▸ **TO BE DONE**: Copy exactly the lines from the beginning of the data down to and including the line holding "(.5, .48, .45), 3, .3)", without any pictures.
★ ★ ★ ★ ★ ★ ★
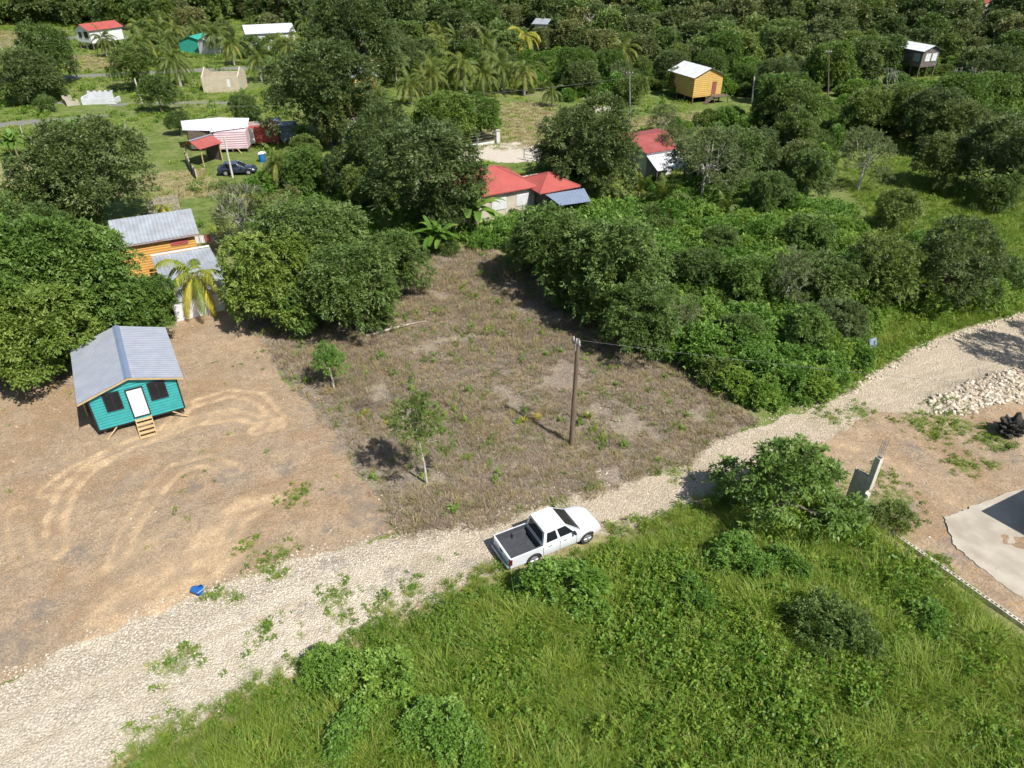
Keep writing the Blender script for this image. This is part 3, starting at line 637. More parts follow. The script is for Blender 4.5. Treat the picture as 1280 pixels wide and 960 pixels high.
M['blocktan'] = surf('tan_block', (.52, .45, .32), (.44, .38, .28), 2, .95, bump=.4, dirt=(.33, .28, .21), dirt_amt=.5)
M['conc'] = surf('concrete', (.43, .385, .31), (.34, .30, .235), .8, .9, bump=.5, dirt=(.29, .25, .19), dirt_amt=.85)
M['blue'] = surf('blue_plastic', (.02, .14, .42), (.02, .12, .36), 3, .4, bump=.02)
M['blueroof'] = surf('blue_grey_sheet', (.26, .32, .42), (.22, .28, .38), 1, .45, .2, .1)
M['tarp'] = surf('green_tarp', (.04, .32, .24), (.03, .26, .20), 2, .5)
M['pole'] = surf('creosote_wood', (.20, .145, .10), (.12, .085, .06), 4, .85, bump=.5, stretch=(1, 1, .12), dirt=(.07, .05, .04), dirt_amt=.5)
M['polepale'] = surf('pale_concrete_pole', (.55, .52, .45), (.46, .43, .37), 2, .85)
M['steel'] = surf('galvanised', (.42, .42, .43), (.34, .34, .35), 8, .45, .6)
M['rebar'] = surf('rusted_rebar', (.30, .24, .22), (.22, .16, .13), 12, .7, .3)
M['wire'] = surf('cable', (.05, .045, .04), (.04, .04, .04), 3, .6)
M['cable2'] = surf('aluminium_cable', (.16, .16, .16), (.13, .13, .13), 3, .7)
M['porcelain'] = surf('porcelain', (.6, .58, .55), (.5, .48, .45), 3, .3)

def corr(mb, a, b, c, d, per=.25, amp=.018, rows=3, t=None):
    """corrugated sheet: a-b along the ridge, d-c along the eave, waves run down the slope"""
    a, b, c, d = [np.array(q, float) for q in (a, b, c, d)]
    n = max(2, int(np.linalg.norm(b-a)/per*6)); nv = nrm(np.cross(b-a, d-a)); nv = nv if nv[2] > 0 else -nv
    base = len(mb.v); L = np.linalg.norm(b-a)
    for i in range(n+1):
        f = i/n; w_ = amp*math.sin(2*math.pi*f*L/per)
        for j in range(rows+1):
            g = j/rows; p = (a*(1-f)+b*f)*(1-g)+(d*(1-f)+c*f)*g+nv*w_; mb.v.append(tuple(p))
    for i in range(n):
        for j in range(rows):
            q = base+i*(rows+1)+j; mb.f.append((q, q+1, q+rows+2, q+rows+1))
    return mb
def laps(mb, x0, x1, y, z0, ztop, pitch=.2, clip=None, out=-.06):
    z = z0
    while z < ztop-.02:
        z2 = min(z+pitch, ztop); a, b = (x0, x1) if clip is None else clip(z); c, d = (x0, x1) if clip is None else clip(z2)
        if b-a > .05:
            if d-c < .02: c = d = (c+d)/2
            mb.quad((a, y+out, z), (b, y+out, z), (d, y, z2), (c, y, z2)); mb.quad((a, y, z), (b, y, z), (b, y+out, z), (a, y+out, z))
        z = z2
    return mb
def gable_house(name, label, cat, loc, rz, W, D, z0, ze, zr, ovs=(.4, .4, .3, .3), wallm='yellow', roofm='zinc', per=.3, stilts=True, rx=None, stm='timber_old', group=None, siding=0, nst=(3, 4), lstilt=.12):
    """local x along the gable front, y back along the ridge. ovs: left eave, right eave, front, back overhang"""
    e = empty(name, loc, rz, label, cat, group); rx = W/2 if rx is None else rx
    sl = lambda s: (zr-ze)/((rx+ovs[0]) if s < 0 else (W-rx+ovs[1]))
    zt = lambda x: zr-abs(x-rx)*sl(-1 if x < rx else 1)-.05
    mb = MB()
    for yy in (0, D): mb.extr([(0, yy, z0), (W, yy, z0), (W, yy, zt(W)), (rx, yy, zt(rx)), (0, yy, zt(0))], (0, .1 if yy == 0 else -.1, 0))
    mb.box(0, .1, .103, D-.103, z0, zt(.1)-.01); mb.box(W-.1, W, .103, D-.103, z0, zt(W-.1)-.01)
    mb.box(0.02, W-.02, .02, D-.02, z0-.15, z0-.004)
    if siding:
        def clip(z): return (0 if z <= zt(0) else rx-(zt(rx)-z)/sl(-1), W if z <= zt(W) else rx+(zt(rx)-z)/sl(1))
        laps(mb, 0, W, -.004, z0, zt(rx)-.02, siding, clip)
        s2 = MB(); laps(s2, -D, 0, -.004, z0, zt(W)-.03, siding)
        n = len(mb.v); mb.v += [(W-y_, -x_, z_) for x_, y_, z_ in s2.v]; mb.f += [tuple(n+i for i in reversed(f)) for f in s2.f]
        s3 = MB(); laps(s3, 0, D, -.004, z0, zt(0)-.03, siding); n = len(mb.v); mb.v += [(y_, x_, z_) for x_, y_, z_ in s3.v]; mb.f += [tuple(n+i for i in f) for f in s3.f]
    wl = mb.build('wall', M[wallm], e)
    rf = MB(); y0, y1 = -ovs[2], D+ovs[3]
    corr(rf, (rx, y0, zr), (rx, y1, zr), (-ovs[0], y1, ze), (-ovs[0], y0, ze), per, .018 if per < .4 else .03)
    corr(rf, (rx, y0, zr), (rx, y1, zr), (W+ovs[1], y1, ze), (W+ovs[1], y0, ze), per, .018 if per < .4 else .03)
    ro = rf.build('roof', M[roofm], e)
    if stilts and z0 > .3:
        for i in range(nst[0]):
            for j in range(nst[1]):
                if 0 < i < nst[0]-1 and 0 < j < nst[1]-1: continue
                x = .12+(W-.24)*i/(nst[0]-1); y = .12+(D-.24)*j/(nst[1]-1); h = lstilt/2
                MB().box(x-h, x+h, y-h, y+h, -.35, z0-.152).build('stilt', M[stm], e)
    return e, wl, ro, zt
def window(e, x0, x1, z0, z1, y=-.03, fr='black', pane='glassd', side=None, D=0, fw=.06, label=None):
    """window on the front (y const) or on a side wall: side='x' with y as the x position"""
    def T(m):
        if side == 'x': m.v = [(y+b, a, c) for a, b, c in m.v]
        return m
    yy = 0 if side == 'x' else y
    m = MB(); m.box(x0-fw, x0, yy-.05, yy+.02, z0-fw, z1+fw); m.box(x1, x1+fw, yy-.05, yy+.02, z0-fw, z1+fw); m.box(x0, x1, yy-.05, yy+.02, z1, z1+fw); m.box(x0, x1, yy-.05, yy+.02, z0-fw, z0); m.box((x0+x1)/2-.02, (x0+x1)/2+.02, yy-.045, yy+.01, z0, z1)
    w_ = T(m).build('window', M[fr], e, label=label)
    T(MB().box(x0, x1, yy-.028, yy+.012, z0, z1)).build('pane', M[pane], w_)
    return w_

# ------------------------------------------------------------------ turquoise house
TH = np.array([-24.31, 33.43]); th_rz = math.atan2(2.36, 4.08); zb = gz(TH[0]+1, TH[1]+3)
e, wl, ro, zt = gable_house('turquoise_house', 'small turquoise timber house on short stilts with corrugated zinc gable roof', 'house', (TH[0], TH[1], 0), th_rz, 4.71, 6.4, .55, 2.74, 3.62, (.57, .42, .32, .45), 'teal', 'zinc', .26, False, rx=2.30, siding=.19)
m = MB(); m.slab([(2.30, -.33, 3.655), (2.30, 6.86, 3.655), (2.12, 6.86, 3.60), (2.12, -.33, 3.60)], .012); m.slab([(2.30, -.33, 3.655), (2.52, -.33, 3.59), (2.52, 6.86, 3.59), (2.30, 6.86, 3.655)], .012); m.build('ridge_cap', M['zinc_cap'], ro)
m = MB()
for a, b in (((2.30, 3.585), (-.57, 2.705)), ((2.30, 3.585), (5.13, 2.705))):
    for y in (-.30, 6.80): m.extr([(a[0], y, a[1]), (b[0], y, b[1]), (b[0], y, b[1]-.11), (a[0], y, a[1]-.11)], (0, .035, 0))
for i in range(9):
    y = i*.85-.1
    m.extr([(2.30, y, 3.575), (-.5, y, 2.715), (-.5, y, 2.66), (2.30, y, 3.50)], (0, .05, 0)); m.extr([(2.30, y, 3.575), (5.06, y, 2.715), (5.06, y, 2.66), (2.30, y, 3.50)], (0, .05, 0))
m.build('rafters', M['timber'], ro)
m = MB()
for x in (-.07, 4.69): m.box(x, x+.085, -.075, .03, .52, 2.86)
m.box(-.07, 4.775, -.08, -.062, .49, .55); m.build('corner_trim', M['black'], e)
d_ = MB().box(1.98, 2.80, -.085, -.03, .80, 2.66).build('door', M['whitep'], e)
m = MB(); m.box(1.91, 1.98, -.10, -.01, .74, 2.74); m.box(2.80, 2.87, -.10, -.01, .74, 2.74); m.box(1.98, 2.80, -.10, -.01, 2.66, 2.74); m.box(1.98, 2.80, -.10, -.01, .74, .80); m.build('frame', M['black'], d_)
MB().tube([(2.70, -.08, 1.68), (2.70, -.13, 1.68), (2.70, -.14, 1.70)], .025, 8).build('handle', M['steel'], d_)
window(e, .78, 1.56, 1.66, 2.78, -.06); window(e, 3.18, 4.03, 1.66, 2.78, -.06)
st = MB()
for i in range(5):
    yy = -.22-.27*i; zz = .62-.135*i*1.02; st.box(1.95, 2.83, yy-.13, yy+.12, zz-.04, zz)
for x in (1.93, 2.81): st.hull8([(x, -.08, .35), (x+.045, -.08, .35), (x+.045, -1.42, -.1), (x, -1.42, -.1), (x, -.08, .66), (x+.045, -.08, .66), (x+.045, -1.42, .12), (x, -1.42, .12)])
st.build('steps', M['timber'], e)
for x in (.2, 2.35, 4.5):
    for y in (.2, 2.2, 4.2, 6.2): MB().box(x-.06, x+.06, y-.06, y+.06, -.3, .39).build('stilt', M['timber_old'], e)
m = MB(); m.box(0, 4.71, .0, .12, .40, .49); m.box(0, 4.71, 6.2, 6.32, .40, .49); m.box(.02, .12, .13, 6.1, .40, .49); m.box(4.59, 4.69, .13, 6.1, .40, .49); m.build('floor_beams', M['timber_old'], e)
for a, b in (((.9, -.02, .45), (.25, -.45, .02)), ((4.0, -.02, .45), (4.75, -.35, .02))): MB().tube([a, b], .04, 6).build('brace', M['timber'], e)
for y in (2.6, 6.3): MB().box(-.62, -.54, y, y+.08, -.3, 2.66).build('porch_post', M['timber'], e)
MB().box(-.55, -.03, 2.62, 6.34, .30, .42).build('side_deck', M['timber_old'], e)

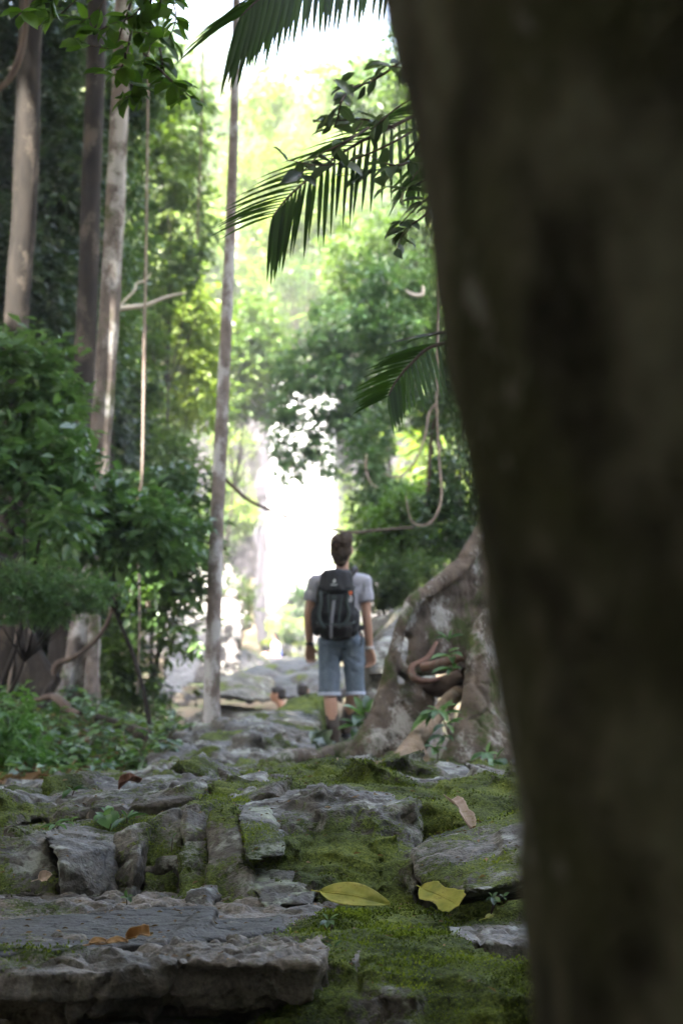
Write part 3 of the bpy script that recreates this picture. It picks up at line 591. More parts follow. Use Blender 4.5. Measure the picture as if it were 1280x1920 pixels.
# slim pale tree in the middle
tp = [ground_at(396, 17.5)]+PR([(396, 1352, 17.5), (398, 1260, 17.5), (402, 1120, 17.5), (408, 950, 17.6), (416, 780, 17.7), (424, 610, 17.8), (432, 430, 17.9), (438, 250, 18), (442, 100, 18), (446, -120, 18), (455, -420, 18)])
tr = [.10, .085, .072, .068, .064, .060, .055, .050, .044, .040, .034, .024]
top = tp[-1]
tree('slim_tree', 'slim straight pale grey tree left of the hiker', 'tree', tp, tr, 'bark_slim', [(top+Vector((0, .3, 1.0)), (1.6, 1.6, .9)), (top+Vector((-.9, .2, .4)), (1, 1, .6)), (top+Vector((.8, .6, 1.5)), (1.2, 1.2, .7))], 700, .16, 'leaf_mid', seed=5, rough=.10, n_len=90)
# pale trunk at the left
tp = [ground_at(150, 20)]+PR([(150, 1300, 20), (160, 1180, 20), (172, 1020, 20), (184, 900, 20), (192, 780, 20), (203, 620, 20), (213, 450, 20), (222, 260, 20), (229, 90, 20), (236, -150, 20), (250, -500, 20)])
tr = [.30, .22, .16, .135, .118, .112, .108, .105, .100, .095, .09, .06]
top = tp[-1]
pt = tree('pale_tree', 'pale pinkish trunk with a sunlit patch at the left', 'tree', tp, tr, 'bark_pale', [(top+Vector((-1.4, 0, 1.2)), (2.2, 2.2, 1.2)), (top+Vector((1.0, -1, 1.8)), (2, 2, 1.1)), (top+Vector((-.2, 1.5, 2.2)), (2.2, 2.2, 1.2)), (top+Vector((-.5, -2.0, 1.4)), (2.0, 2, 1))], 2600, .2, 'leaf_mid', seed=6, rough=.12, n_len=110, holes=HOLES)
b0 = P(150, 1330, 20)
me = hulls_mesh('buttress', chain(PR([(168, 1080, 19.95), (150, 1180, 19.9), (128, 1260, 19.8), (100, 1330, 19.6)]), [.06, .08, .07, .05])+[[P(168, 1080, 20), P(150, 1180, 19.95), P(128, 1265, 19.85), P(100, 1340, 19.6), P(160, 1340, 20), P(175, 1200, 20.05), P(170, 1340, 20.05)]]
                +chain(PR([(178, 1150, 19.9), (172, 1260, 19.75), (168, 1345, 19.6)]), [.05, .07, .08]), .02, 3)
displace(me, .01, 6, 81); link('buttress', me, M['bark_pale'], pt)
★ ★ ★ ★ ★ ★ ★
▸ **FULL SOLUTION**:
Keep writing the Blender script for this image. This is part 3, starting at line 637. More parts follow. The script is for Blender 4.5. Treat the picture as 1280 pixels wide and 960 pixels high.
M['blocktan'] = surf('tan_block', (.52, .45, .32), (.44, .38, .28), 2, .95, bump=.4, dirt=(.33, .28, .21), dirt_amt=.5)
M['conc'] = surf('concrete', (.43, .385, .31), (.34, .30, .235), .8, .9, bump=.5, dirt=(.29, .25, .19), dirt_amt=.85)
M['blue'] = surf('blue_plastic', (.02, .14, .42), (.02, .12, .36), 3, .4, bump=.02)
M['blueroof'] = surf('blue_grey_sheet', (.26, .32, .42), (.22, .28, .38), 1, .45, .2, .1)
M['tarp'] = surf('green_tarp', (.04, .32, .24), (.03, .26, .20), 2, .5)
M['pole'] = surf('creosote_wood', (.20, .145, .10), (.12, .085, .06), 4, .85, bump=.5, stretch=(1, 1, .12), dirt=(.07, .05, .04), dirt_amt=.5)
M['polepale'] = surf('pale_concrete_pole', (.55, .52, .45), (.46, .43, .37), 2, .85)
M['steel'] = surf('galvanised', (.42, .42, .43), (.34, .34, .35), 8, .45, .6)
M['rebar'] = surf('rusted_rebar', (.30, .24, .22), (.22, .16, .13), 12, .7, .3)
M['wire'] = surf('cable', (.05, .045, .04), (.04, .04, .04), 3, .6)
M['cable2'] = surf('aluminium_cable', (.16, .16, .16), (.13, .13, .13), 3, .7)
M['porcelain'] = surf('porcelain', (.6, .58, .55), (.5, .48, .45), 3, .3)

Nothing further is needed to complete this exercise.